Quanto ao que poderemos nós fazer: não me parece que, infelizmente, possamos fazer muito. A não ser consciencializar o nosso Estado, as forças activas da sociedade (os poderes alternativos, constituindo a comunicação social um excelente exemplo) e tudo o que sejam associações e grupos representativos a pressionarem os restantes países a criar um corpo de elite específico para lidar com este tipo de crime e, em conjunto, encontrar maneiras de apertar o cerco, sem dó nem piedade, a todos os que participam em acções deste tipo, sejam eles os "consumidores" ou os "fornecedores". Seria, talvez, uma possibilidade a considerar. Certamente que existirão outras. Todos os contributos serão bem vindos.
O que eu acho, sinceramente, é que é chegada a altura de dizermos basta e de exigirmos, também nós, que algo seja feito.
O quê, exactamente, é algo que tenho de deixar à consciência e às possibilidades de cada um.
Acreditarei sempre que, todos juntos, se o quisermos, encontraremos soluções, até porque, para mim, tudo na vida tem uma solução.

Hic Hic Hurra

Rabodesaia disse...

Sem dúvida que é um assunto que mexe com toda a gente.é revoltante quando pensamos que por exemplo no seio da própria família que ocorre aos olhos incrédulos de todos as maiores atrocidades... aqueles a quem as crianças chamam de pai ( e as vezes nem o são...).Segundo estatísticas grande parte das violações são particadas por " padrastos" , por avós e tios...
A família que por definição deveria proteger, por vezes é o próprio inimigo coberto com uma cortina subtil... por vezes encobrem-se, para evitar um escândalo, quando o mais escandaloso é precisamente isso...encobrir quem merece ser punido e quem faz deliberadamente mal a quem não tem como se proteger e se defender.
Além do inimigo poder estar em todas as casas, ainda há o perigo exterior...de pessoas... que nem isso deveriam ser chamadas...que não olham a limites e têm tudo o que mais de desprezível pode ter o ser humano.
Gostaria de ser optimista no sentido que tudo se revolve... mas ás vezes nem a pena de morte apaga a dor que sentirão os pais das crianças abusadas... não sei o que merecem... mas a pena de morte é pouco para ser o pior dos castigos.

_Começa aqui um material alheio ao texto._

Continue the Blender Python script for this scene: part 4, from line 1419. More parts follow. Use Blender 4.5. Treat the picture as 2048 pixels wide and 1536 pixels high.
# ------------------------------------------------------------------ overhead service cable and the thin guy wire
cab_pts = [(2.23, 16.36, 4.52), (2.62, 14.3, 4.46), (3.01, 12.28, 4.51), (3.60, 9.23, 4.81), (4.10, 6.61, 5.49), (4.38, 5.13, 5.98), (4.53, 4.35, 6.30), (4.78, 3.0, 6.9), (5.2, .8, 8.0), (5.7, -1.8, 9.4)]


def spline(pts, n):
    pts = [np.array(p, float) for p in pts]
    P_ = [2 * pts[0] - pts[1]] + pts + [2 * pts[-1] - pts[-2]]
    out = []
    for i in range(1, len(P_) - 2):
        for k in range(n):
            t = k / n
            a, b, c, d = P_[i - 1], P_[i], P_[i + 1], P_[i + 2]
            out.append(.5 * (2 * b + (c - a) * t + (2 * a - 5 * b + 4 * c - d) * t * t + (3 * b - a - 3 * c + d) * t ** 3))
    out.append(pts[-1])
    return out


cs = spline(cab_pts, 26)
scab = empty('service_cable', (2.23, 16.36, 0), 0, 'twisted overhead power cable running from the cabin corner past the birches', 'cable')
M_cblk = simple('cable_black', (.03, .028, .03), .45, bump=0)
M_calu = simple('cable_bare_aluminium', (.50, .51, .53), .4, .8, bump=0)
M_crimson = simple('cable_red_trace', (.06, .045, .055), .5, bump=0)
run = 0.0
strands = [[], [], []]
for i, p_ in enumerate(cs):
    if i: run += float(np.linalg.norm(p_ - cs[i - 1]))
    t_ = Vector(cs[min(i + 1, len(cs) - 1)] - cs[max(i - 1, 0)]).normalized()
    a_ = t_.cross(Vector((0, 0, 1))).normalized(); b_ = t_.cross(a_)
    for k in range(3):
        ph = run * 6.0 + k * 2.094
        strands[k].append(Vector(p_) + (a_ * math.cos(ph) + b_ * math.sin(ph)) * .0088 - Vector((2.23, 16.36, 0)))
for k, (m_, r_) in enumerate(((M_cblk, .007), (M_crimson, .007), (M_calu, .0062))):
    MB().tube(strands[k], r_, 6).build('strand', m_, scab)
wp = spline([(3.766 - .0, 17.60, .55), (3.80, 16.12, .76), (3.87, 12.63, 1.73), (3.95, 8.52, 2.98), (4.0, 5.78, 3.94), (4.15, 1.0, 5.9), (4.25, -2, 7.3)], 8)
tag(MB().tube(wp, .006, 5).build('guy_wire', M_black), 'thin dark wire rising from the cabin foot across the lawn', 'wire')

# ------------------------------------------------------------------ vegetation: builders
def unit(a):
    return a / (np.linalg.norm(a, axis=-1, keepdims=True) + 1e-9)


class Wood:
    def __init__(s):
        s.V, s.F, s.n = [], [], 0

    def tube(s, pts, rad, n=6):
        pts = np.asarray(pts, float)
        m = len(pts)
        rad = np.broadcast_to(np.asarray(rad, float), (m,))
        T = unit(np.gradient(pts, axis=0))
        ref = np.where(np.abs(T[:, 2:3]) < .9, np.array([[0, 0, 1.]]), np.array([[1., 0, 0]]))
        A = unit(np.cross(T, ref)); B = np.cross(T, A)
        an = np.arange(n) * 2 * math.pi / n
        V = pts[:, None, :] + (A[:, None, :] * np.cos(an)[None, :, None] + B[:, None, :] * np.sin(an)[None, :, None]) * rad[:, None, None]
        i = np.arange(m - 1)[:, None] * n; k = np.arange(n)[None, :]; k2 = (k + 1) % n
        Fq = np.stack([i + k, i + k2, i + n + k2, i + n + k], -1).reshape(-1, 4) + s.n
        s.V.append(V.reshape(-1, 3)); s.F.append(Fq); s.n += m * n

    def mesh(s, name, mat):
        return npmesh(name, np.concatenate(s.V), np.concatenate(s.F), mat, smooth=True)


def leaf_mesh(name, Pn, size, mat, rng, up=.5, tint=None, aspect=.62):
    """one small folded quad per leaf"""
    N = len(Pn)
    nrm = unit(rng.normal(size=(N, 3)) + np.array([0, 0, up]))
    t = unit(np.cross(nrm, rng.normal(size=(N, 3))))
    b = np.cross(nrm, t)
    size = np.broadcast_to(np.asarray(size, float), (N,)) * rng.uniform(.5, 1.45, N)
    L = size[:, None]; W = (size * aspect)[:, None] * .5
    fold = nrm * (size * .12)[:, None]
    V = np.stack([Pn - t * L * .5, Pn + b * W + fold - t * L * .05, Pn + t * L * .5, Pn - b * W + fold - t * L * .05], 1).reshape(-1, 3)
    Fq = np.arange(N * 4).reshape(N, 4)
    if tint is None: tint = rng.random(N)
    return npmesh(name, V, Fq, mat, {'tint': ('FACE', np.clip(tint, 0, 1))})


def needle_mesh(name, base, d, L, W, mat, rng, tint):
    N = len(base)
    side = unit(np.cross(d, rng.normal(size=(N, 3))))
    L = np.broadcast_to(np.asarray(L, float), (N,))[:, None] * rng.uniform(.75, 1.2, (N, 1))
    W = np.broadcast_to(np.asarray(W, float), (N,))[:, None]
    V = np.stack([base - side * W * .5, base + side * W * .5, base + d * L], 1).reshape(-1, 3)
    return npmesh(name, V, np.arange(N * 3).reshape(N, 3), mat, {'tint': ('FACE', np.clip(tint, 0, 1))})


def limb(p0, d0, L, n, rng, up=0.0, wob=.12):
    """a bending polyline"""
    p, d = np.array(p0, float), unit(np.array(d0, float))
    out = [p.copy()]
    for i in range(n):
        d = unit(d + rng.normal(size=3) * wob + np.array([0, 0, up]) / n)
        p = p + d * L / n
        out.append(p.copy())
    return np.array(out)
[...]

Bottled (em português, Botelho) disse...

À vizinha rabodesaia,

Pior do que este tipo de situações provenientes do exterior são, como bem refere, aquelas que se consumam no âmbito da própria família, realidade cada vez mais triste e indigna.

E estou como diz: o escândalo é não ser denunciada com medo do falatório ou de represálias e, dessa forma, haver uma continuidade que a criança nunca compreenderá e que a tornará, por certo, num adulto cheio de traumas e incapaz de se movimentar, com normalidade, numa sociedade que não a protegeu de uma família que era a sua e que, supostamente, lhe deveria dar amor, conforto, carinho e protecção.

Já para não falar nos casos em que aparece, na vítima, a Síndrome de Estocolmo.

Sabe, hei-de sempre questionar-me como é que alguém tem coragem de fazer mal a uma criança e nunca hei-de compreender como é que um pai ou uma mãe o conseguem!

Ainda assim, não atiro a toalha ao chão e, pessimo optimista ou óptimo pessimista (defina-me como queira), acho que temos de ter a coragem de tentar fazer algo, em conjunto, já que esconder a cabeça no chão, como a avestruz, ou entender que nada se poderá fazer é como o código postal: meio caminho andado para que este tipo de aberrações andem por aí à solta de forma impune.